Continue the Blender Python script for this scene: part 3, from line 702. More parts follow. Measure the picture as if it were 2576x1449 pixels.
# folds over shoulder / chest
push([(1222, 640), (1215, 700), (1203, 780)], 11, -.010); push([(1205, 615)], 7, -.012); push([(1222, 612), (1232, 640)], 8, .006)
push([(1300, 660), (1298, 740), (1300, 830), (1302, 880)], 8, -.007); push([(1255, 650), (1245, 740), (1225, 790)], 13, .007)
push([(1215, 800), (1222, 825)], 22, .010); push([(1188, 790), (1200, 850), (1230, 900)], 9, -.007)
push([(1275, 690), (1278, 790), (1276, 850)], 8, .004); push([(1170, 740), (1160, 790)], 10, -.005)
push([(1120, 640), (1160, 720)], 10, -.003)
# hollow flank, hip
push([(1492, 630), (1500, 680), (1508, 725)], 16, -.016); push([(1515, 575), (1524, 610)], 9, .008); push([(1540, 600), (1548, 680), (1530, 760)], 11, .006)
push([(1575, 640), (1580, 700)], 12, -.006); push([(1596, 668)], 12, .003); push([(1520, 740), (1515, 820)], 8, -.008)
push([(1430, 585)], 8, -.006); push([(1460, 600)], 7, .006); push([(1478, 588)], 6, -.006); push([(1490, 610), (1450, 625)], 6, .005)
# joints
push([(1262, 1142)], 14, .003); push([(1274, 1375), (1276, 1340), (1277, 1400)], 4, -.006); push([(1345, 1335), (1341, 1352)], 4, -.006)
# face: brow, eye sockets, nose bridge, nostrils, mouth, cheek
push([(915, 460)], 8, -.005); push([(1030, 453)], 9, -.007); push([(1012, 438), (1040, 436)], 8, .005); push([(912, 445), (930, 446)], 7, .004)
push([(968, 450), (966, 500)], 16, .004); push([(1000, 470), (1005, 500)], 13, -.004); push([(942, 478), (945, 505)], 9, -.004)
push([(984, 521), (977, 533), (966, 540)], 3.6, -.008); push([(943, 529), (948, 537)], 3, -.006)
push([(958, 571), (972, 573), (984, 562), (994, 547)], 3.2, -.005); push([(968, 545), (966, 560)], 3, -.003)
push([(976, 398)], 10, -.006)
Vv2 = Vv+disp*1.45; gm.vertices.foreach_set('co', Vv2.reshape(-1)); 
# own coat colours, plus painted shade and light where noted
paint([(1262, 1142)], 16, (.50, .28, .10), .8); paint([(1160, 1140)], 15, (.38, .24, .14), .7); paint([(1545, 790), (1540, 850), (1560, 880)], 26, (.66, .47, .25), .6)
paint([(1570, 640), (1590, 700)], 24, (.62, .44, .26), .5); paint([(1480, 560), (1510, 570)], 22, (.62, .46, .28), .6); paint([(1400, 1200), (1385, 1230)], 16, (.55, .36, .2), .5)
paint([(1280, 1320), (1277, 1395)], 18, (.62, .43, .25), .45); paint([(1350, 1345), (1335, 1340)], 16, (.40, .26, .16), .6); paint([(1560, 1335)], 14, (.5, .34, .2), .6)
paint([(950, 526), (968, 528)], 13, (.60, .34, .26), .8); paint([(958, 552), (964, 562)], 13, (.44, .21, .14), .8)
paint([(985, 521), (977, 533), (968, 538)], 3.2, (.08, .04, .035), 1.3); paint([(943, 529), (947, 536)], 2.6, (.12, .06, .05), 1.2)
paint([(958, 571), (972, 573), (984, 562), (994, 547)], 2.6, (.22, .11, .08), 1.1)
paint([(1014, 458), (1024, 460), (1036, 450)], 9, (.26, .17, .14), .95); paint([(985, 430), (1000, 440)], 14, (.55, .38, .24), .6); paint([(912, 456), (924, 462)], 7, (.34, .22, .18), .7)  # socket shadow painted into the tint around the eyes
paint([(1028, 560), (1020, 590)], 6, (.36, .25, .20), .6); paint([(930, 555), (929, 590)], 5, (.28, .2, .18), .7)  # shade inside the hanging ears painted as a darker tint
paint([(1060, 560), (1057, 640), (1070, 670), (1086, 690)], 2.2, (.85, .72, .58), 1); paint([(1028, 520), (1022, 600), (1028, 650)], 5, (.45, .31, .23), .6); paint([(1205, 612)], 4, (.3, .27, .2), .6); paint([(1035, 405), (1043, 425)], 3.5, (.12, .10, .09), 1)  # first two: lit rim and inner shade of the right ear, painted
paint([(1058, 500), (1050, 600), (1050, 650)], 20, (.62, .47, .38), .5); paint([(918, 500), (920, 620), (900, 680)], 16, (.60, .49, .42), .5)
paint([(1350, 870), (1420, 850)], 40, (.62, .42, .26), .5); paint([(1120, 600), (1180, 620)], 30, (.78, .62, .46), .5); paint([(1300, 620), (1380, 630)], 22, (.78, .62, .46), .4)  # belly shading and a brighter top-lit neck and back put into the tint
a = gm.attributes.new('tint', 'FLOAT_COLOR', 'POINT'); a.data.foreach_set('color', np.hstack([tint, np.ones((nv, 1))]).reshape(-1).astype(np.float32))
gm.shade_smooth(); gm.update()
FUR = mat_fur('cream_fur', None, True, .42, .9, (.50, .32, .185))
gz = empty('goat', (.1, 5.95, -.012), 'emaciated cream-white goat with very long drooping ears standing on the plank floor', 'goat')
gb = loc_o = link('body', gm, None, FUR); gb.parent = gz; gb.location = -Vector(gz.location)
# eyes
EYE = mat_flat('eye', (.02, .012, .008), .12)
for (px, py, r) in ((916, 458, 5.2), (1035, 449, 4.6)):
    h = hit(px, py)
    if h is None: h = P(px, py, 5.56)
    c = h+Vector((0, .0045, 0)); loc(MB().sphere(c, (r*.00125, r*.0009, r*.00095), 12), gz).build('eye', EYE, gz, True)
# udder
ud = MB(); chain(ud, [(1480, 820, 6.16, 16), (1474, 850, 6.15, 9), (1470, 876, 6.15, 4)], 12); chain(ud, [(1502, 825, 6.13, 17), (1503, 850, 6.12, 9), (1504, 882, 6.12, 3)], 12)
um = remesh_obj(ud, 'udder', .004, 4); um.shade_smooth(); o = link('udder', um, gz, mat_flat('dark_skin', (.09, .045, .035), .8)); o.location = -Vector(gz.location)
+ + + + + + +
- **DIRECTIVE**:
Copy the material above back out, exactly as written.

- **OUTPUT FOR THIS TASK**:
Continue the Blender Python script for this scene: part 3, from line 702. More parts follow. Measure the picture as if it were 2576x1449 pixels.
# folds over shoulder / chest
push([(1222, 640), (1215, 700), (1203, 780)], 11, -.010); push([(1205, 615)], 7, -.012); push([(1222, 612), (1232, 640)], 8, .006)
push([(1300, 660), (1298, 740), (1300, 830), (1302, 880)], 8, -.007); push([(1255, 650), (1245, 740), (1225, 790)], 13, .007)
push([(1215, 800), (1222, 825)], 22, .010); push([(1188, 790), (1200, 850), (1230, 900)], 9, -.007)
push([(1275, 690), (1278, 790), (1276, 850)], 8, .004); push([(1170, 740), (1160, 790)], 10, -.005)
push([(1120, 640), (1160, 720)], 10, -.003)
# hollow flank, hip
push([(1492, 630), (1500, 680), (1508, 725)], 16, -.016); push([(1515, 575), (1524, 610)], 9, .008); push([(1540, 600), (1548, 680), (1530, 760)], 11, .006)
push([(1575, 640), (1580, 700)], 12, -.006); push([(1596, 668)], 12, .003); push([(1520, 740), (1515, 820)], 8, -.008)
push([(1430, 585)], 8, -.006); push([(1460, 600)], 7, .006); push([(1478, 588)], 6, -.006); push([(1490, 610), (1450, 625)], 6, .005)
# joints
push([(1262, 1142)], 14, .003); push([(1274, 1375), (1276, 1340), (1277, 1400)], 4, -.006); push([(1345, 1335), (1341, 1352)], 4, -.006)
# face: brow, eye sockets, nose bridge, nostrils, mouth, cheek
push([(915, 460)], 8, -.005); push([(1030, 453)], 9, -.007); push([(1012, 438), (1040, 436)], 8, .005); push([(912, 445), (930, 446)], 7, .004)
push([(968, 450), (966, 500)], 16, .004); push([(1000, 470), (1005, 500)], 13, -.004); push([(942, 478), (945, 505)], 9, -.004)
push([(984, 521), (977, 533), (966, 540)], 3.6, -.008); push([(943, 529), (948, 537)], 3, -.006)
push([(958, 571), (972, 573), (984, 562), (994, 547)], 3.2, -.005); push([(968, 545), (966, 560)], 3, -.003)
push([(976, 398)], 10, -.006)
Vv2 = Vv+disp*1.45; gm.vertices.foreach_set('co', Vv2.reshape(-1)); 
# own coat colours, plus painted shade and light where noted
paint([(1262, 1142)], 16, (.50, .28, .10), .8); paint([(1160, 1140)], 15, (.38, .24, .14), .7); paint([(1545, 790), (1540, 850), (1560, 880)], 26, (.66, .47, .25), .6)
paint([(1570, 640), (1590, 700)], 24, (.62, .44, .26), .5); paint([(1480, 560), (1510, 570)], 22, (.62, .46, .28), .6); paint([(1400, 1200), (1385, 1230)], 16, (.55, .36, .2), .5)
paint([(1280, 1320), (1277, 1395)], 18, (.62, .43, .25), .45); paint([(1350, 1345), (1335, 1340)], 16, (.40, .26, .16), .6); paint([(1560, 1335)], 14, (.5, .34, .2), .6)
paint([(950, 526), (968, 528)], 13, (.60, .34, .26), .8); paint([(958, 552), (964, 562)], 13, (.44, .21, .14), .8)
paint([(985, 521), (977, 533), (968, 538)], 3.2, (.08, .04, .035), 1.3); paint([(943, 529), (947, 536)], 2.6, (.12, .06, .05), 1.2)
paint([(958, 571), (972, 573), (984, 562), (994, 547)], 2.6, (.22, .11, .08), 1.1)
paint([(1014, 458), (1024, 460), (1036, 450)], 9, (.26, .17, .14), .95); paint([(985, 430), (1000, 440)], 14, (.55, .38, .24), .6); paint([(912, 456), (924, 462)], 7, (.34, .22, .18), .7)  # socket shadow painted into the tint around the eyes
paint([(1028, 560), (1020, 590)], 6, (.36, .25, .20), .6); paint([(930, 555), (929, 590)], 5, (.28, .2, .18), .7)  # shade inside the hanging ears painted as a darker tint
paint([(1060, 560), (1057, 640), (1070, 670), (1086, 690)], 2.2, (.85, .72, .58), 1); paint([(1028, 520), (1022, 600), (1028, 650)], 5, (.45, .31, .23), .6); paint([(1205, 612)], 4, (.3, .27, .2), .6); paint([(1035, 405), (1043, 425)], 3.5, (.12, .10, .09), 1)  # first two: lit rim and inner shade of the right ear, painted
paint([(1058, 500), (1050, 600), (1050, 650)], 20, (.62, .47, .38), .5); paint([(918, 500), (920, 620), (900, 680)], 16, (.60, .49, .42), .5)
paint([(1350, 870), (1420, 850)], 40, (.62, .42, .26), .5); paint([(1120, 600), (1180, 620)], 30, (.78, .62, .46), .5); paint([(1300, 620), (1380, 630)], 22, (.78, .62, .46), .4)  # belly shading and a brighter top-lit neck and back put into the tint
a = gm.attributes.new('tint', 'FLOAT_COLOR', 'POINT'); a.data.foreach_set('color', np.hstack([tint, np.ones((nv, 1))]).reshape(-1).astype(np.float32))
gm.shade_smooth(); gm.update()
FUR = mat_fur('cream_fur', None, True, .42, .9, (.50, .32, .185))
gz = empty('goat', (.1, 5.95, -.012), 'emaciated cream-white goat with very long drooping ears standing on the plank floor', 'goat')
gb = loc_o = link('body', gm, None, FUR); gb.parent = gz; gb.location = -Vector(gz.location)
# eyes
EYE = mat_flat('eye', (.02, .012, .008), .12)
for (px, py, r) in ((916, 458, 5.2), (1035, 449, 4.6)):
    h = hit(px, py)
    if h is None: h = P(px, py, 5.56)
    c = h+Vector((0, .0045, 0)); loc(MB().sphere(c, (r*.00125, r*.0009, r*.00095), 12), gz).build('eye', EYE, gz, True)
# udder
ud = MB(); chain(ud, [(1480, 820, 6.16, 16), (1474, 850, 6.15, 9), (1470, 876, 6.15, 4)], 12); chain(ud, [(1502, 825, 6.13, 17), (1503, 850, 6.12, 9), (1504, 882, 6.12, 3)], 12)
um = remesh_obj(ud, 'udder', .004, 4); um.shade_smooth(); o = link('udder', um, gz, mat_flat('dark_skin', (.09, .045, .035), .8)); o.location = -Vector(gz.location)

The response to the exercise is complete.